Of course the fixtures will not be fixed if decisions are made even before the recommendations of the fixtures review committee are released. What exactly was the point of the committee in the first place? With regard to making room for the inter-country game, how much more room does it need?

Most teams are lucky if they have any more than 11 or 12 competitive games in a year, with most just getting in around the 10 mark. The GAA really does need to take a handle on this because county boards all over are at the mercy of county managers in a lot of places and this then leaves no consistency from county to county with regards to fixtures and programming.

It should be noted that clubs should also take a small bit of a reality check in a lot of counties. This idea of clubs holding the fixtures committees and teams to ransom because they refuse to field without their county players is also nonsense.

While I don’t advocate a system where players don’t play for their clubs, if a player is part of their county set up they just have to accept that they will miss a few club league games.

It’s up to the county board to provide enough games in the league outside of this so that clubs have enough of a chance to make up for the lack of a county player elsewhere.

There has to be balance brought to the situation instead of the extremism we are seeing at the minute with clubs regularly going anything up to six or seven weeks without a league game.

During my whole career, Glenullin had consistently three players missing for 12 years. For seven of these 12 years there were four players missing, all due to county duty. Our club just took it on the chin and sucked it up.

Nowadays fixtures can be held to ransom by clubs who point-blank refuse to entertain fixtures without county players. There needs to be a bit of perspective brought to the whole situation.

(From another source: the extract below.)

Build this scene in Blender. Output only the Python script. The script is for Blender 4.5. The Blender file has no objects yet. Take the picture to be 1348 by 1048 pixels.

The GAA in general can be very proud of what it does and what it provides for the communities across Ireland as a whole, especially when you look at the mess the FAI has found itself it.

The mismanagement of figures seems to be on a mass scale and doesn’t reflect well on the sporting body at all, but for all its criticism, the one thing the FAI does do is provide games.

You can bet that with every local league on a Saturday or Sunday, fixtures are published early in the season with games weekly at designated times. You can also bet the chances of fixtures being cancelled or changed at last minute are very slim.

This is one of the main reasons why a lot of people who would probably prefer GAA as a sport actually play soccer as they can be guaranteed games and they can plan everything else around this.

While some may look over the fence at our soccer counterparts with a hint of eye-rolling and tutting, we might just be better paying attention to what’s going on inside our own garden.